Melalui penjelajahan dan pengorganisasian unsur-unsur rupa yang paling esensial seperti : titik, garis, bidang, tekstur, ruang dan warna, Nirmana memberikan ruang, untuk sejenak berpaling dari berbagai jejalan citraan yg tengah mengepung. Mahasiswa selaku pembelajar, dihantar memasuki ruang imaji, persepsi, dan asosiasi personal yang lahir melalui pengolahan dan pengkomposisian unsur-unsur rupa. Siswa diajarkan berdialog dan memperkaya kosa kata dengan unsur rupa, bukan sekedar melihat dan paham bentuk secara harafiah (presisi bentuk-mekanistis).

Pada tahap sedemikian, unsur rupa terpahami sebagai suatu ‘potensi’ yang persis hadir di balik rupa statis, dan menanti untuk dihidupkan kembali. Sebagaimana diungkapkan Ernst Cassirer, elemen titik, garis, bidang, tekstur, ruang, dan warna tersebut, bukan sekedar bagian dari peralatan teknis, melainkan merupakan momen-momen yang mutlak perlu, dan merupakan bagian dari wilayah intuisi artistik itu sendiri. Pendek kata, nilai abstrak menjadi fundamental, dan kepekaan menjadi poros upaya peningkatan sensibilitas estetik.

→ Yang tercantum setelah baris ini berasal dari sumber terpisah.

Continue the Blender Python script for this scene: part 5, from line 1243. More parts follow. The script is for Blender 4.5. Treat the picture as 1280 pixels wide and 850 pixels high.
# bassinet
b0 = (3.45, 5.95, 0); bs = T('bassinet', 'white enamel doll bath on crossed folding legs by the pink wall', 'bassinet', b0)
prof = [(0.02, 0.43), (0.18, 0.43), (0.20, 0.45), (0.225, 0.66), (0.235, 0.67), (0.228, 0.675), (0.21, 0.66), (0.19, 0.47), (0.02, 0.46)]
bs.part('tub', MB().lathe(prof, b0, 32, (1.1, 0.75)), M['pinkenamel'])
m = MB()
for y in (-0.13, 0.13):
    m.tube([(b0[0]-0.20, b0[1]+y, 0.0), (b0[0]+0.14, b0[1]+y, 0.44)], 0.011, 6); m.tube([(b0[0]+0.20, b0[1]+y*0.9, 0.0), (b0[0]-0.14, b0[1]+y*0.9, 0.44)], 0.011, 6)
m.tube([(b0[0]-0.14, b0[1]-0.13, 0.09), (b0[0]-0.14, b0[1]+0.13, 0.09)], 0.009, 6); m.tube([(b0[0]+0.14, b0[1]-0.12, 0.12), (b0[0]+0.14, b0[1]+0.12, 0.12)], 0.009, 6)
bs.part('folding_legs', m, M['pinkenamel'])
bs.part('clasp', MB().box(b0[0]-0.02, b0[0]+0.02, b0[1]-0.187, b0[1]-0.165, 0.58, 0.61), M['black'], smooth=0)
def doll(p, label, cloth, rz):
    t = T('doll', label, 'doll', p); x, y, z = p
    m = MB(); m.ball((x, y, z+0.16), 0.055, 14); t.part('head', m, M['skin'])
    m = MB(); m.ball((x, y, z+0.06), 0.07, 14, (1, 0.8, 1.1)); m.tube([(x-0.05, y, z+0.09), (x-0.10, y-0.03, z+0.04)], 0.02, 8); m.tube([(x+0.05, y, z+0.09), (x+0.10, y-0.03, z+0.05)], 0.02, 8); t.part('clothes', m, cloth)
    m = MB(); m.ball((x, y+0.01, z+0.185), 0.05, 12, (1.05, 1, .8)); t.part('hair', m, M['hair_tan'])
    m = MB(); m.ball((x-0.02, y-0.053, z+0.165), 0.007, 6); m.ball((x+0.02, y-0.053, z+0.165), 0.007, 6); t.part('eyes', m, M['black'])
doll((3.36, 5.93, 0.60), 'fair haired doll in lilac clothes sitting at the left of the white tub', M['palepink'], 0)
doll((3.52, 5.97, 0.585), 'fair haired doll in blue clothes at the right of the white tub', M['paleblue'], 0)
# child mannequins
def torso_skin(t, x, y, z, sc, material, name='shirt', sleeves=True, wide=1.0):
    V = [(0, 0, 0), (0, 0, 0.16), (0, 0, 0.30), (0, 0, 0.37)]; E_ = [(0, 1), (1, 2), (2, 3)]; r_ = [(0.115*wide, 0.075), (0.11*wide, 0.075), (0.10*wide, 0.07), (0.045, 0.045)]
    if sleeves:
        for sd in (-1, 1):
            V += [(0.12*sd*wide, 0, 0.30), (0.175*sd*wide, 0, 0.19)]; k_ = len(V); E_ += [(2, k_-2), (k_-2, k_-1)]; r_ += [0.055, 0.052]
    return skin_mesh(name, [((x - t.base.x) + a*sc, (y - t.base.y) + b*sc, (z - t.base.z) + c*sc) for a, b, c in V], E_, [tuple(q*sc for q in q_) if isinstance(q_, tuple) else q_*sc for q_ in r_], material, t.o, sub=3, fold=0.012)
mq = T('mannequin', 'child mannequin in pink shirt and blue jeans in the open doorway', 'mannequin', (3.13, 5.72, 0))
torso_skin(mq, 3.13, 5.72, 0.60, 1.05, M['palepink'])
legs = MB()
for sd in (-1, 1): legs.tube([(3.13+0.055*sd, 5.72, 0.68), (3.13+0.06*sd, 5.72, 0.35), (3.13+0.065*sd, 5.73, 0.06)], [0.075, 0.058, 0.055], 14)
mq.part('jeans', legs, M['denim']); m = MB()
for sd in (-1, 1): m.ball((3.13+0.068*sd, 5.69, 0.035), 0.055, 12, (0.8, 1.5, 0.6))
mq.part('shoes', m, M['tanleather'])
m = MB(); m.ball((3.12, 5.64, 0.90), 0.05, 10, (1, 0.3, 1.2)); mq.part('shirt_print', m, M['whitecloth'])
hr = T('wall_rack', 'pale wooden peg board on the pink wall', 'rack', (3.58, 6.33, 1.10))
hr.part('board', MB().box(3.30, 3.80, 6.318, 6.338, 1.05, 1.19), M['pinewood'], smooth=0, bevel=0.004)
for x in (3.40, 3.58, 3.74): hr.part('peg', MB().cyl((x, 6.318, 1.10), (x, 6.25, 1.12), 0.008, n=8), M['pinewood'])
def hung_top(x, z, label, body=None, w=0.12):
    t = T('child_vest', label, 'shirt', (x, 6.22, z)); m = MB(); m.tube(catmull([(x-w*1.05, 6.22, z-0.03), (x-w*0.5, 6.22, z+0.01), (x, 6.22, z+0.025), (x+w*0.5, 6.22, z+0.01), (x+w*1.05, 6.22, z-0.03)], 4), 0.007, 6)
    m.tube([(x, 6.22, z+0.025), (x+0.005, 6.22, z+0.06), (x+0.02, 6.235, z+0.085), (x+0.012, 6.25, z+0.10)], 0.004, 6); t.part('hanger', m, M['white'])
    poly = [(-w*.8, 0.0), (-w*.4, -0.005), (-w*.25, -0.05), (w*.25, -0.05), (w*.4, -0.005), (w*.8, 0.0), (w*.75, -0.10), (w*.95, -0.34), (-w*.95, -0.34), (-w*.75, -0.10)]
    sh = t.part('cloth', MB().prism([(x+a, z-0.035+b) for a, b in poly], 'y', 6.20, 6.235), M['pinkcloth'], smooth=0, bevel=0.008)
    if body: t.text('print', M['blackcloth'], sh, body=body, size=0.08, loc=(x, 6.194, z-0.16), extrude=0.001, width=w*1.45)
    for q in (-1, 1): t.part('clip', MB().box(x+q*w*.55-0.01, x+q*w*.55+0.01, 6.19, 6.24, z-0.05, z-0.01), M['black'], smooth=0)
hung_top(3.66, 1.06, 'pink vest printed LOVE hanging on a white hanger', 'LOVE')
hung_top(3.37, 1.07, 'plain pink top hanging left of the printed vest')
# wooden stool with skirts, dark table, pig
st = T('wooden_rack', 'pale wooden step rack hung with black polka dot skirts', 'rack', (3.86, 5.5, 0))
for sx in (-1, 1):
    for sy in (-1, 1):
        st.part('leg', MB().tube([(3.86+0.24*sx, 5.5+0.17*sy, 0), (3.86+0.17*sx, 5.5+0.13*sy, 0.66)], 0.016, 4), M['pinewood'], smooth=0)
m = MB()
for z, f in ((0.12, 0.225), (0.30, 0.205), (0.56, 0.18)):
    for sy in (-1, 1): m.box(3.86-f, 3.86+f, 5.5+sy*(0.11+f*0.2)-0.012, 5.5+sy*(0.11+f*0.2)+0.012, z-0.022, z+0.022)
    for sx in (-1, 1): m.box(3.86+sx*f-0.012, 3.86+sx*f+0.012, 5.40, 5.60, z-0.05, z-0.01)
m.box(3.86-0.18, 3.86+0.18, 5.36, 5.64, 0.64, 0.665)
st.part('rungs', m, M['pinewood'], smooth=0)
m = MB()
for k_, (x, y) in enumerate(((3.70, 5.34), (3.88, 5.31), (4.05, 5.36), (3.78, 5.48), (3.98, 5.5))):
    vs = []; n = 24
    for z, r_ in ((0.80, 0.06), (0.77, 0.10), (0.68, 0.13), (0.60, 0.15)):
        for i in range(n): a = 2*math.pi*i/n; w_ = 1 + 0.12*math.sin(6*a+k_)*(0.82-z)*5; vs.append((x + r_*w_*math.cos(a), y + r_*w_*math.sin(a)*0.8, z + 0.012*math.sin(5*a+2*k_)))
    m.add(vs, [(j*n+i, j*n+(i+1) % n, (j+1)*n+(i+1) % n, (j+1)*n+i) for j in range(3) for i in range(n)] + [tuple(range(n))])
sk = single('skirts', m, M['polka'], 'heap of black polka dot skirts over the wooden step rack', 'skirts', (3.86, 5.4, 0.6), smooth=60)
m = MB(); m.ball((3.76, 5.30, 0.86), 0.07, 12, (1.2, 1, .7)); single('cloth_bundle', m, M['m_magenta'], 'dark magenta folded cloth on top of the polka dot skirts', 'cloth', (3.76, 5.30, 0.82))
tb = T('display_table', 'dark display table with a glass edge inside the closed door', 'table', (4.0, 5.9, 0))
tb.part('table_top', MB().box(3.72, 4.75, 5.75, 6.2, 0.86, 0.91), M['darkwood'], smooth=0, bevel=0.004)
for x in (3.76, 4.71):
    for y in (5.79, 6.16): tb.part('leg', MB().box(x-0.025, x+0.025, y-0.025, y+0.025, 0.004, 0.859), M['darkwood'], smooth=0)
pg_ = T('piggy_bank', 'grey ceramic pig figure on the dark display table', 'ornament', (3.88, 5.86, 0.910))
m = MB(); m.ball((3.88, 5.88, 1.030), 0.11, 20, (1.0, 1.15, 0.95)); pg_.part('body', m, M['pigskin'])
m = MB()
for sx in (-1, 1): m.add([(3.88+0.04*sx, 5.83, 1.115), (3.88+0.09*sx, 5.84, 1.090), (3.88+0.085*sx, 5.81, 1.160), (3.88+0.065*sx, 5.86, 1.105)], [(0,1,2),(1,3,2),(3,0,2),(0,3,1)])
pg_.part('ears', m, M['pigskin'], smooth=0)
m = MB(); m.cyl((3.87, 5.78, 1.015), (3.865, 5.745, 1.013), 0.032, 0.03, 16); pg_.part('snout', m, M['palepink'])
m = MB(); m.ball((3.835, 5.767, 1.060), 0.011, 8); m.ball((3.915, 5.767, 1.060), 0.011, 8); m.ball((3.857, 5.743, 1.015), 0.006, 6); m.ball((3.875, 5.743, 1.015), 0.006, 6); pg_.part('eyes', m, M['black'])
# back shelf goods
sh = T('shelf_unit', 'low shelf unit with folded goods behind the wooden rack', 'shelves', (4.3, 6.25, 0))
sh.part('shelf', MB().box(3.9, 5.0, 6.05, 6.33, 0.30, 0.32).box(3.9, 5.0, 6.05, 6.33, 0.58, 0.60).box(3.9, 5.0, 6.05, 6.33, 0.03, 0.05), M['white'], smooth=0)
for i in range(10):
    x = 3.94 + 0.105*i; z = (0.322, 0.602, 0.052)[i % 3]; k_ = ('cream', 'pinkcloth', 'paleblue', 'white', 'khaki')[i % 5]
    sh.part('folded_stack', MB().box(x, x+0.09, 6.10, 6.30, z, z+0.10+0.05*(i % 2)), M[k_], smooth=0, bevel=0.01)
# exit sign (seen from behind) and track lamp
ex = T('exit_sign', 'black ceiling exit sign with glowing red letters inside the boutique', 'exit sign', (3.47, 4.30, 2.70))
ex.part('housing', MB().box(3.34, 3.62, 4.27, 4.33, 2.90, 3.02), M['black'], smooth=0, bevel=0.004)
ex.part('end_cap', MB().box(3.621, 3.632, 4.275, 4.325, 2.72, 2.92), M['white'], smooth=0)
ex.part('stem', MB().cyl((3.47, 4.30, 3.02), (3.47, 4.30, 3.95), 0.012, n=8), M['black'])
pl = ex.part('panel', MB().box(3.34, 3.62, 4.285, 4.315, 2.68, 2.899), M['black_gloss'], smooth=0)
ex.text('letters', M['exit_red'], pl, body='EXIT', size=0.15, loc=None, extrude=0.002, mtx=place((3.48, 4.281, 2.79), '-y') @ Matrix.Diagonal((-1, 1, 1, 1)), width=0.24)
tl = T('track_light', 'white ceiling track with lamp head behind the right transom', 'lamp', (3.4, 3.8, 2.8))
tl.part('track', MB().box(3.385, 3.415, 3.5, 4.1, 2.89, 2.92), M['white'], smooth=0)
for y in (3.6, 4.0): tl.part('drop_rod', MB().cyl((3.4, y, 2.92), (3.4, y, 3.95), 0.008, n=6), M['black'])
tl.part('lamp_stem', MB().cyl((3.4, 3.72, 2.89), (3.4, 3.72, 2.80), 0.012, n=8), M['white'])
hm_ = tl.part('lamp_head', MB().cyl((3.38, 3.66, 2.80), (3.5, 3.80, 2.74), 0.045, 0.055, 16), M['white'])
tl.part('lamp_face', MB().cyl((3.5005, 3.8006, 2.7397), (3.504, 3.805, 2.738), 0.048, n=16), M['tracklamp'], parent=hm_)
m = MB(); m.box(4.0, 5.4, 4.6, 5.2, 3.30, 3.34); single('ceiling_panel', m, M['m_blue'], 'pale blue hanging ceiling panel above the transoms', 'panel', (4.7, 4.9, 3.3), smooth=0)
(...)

Sebagai pintu gerbang kurikulum pembelajaran pendidikan dasar desain, Nirmana diandaikan mampu secara sistimatis menempatkan proses pengasahan unsur kepekaan (sense) pada pusaran konten ajarnya. Nirmana menjadi wilayah paling esensial, di mana diri siswa dikonstruksi ulang, imajinasi dan intuisi didialogkan, rasa dan refleksi dipertajam, hingga mampu merengkuh kedalaman yang mengkristalisasi pada keyakinan estetik.